## Do this:
Extract the text of each entry below exactly, leaving every image behind.

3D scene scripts
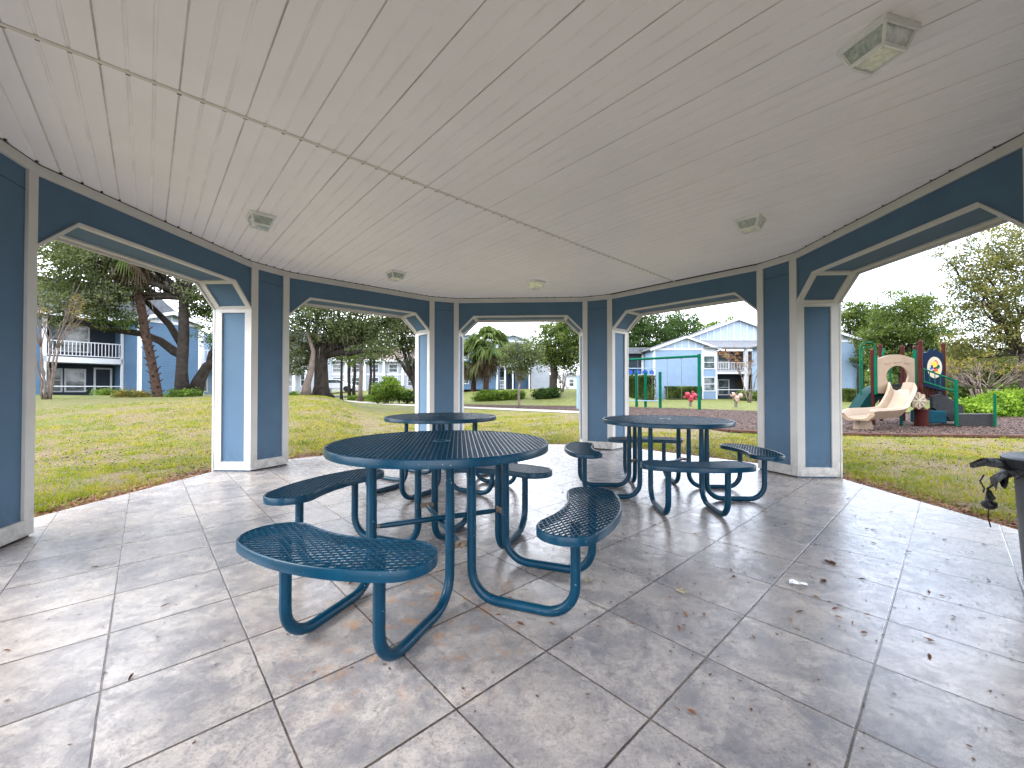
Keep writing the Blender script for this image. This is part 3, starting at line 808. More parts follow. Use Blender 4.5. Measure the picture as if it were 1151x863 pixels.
# leaf litter along the slab edge, thinning outward
n = 42000; k_ = RNG.integers(0,8,n); t = RNG.uniform(-1.65,1.65,n); d = AP+TH+.01+np.abs(RNG.normal(0,.24,n))
an = np.array([onorm(k) for k in range(8)])[k_]
px_ = CEN.x+np.cos(an)*d+np.sin(an)*t; py_ = CEN.y+np.sin(an)*d-np.cos(an)*t
ok = py_ > 0; px_,py_ = px_[ok],py_[ok]
tag(npobj('leaf_litter', cards(px_,py_,zg(px_,py_)+.012,RNG.uniform(.02,.045,len(px_)),.35), 4, M['litter']), 'reddish brown leaf litter lying along the edge of the slab', 'leaf litter', kind='stuff')
n = 24000; a = RNG.uniform(R(15),R(165),n); r2 = 4+9*RNG.random(n)**1.3; px_ = CEN.x+r2*np.cos(a); py_ = CEN.y+r2*np.sin(a); ok = (outside(px_,py_,AP+TH) > .05)
px_,py_ = px_[ok],py_[ok]
tag(npobj('fallen_leaves', cards(px_,py_,zg(px_,py_)+.025,RNG.uniform(.02,.05,len(px_)),.4), 4, M['chip']), 'dead brown leaves strewn loosely over the lawn', 'fallen leaves', kind='stuff')
# playground mulch bed (flat ground there)
bed = [(.2,23.2),(3.9,20.1),(5.0,15.2),(5.6,10.35),(6.2,9.95),(9.0,9.4),(14.5,8.8),(22,8.4),(24,16.5),(23,17.3),(14.0,18.8),(9.5,23.2),(4.2,26.3),(-3.6,29.2),(-3.0,25.7)]
strip_poly('mulch_bed', bed, -.042, M['mulch'])
def inpoly(px_,py_,poly):
    c = np.zeros(len(px_),bool); n = len(poly)
    for i in range(n):
        x0,y0 = poly[i]; x1,y1 = poly[i-1]
        c ^= ((y0 > py_) != (y1 > py_)) & (px_ < (x1-x0)*(py_-y0)/(y1-y0+1e-12)+x0)
    return c
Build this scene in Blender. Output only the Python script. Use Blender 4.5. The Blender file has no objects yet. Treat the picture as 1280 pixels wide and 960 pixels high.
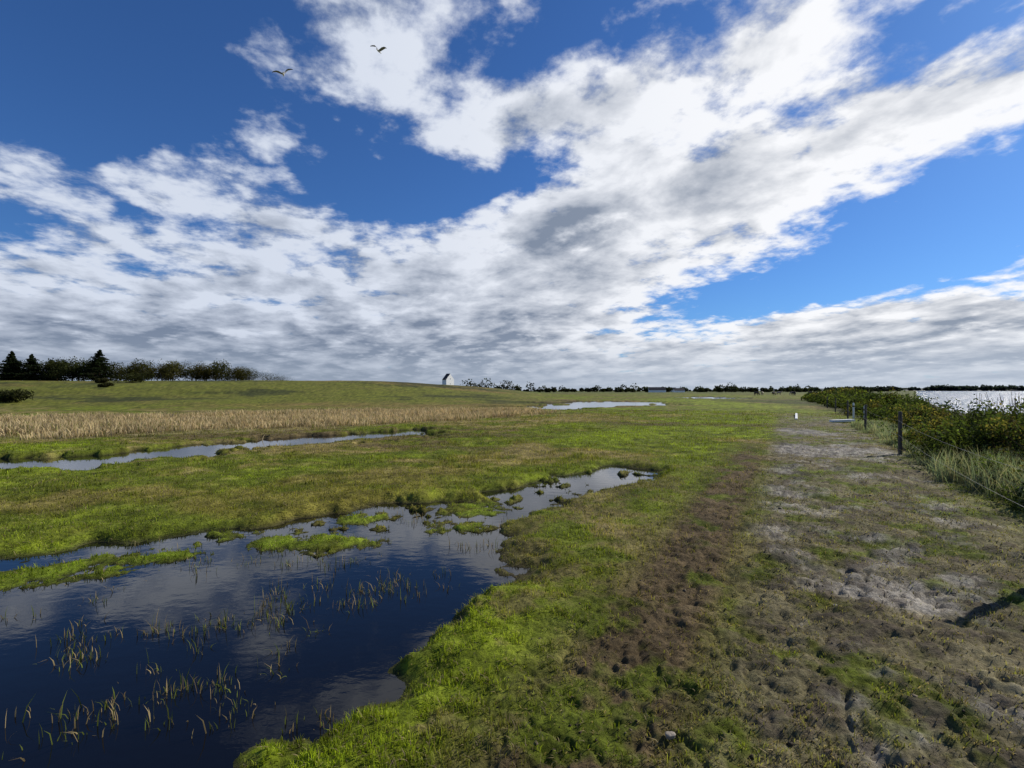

## Response:
Keep writing the Blender script for this image. This is part 3, starting at line 808. More parts follow. Use Blender 4.5. Measure the picture as if it were 1151x863 pixels.
# leaf litter along the slab edge, thinning outward
n = 42000; k_ = RNG.integers(0,8,n); t = RNG.uniform(-1.65,1.65,n); d = AP+TH+.01+np.abs(RNG.normal(0,.24,n))
an = np.array([onorm(k) for k in range(8)])[k_]
px_ = CEN.x+np.cos(an)*d+np.sin(an)*t; py_ = CEN.y+np.sin(an)*d-np.cos(an)*t
ok = py_ > 0; px_,py_ = px_[ok],py_[ok]
tag(npobj('leaf_litter', cards(px_,py_,zg(px_,py_)+.012,RNG.uniform(.02,.045,len(px_)),.35), 4, M['litter']), 'reddish brown leaf litter lying along the edge of the slab', 'leaf litter', kind='stuff')
n = 24000; a = RNG.uniform(R(15),R(165),n); r2 = 4+9*RNG.random(n)**1.3; px_ = CEN.x+r2*np.cos(a); py_ = CEN.y+r2*np.sin(a); ok = (outside(px_,py_,AP+TH) > .05)
px_,py_ = px_[ok],py_[ok]
tag(npobj('fallen_leaves', cards(px_,py_,zg(px_,py_)+.025,RNG.uniform(.02,.05,len(px_)),.4), 4, M['chip']), 'dead brown leaves strewn loosely over the lawn', 'fallen leaves', kind='stuff')
# playground mulch bed (flat ground there)
bed = [(.2,23.2),(3.9,20.1),(5.0,15.2),(5.6,10.35),(6.2,9.95),(9.0,9.4),(14.5,8.8),(22,8.4),(24,16.5),(23,17.3),(14.0,18.8),(9.5,23.2),(4.2,26.3),(-3.6,29.2),(-3.0,25.7)]
strip_poly('mulch_bed', bed, -.042, M['mulch'])
def inpoly(px_,py_,poly):
    c = np.zeros(len(px_),bool); n = len(poly)
    for i in range(n):
        x0,y0 = poly[i]; x1,y1 = poly[i-1]
        c ^= ((y0 > py_) != (y1 > py_)) & (px_ < (x1-x0)*(py_-y0)/(y1-y0+1e-12)+x0)
    return c
Build this scene in Blender. Output only the Python script. Use Blender 4.5. The Blender file has no objects yet. Treat the picture as 1280 pixels wide and 960 pixels high.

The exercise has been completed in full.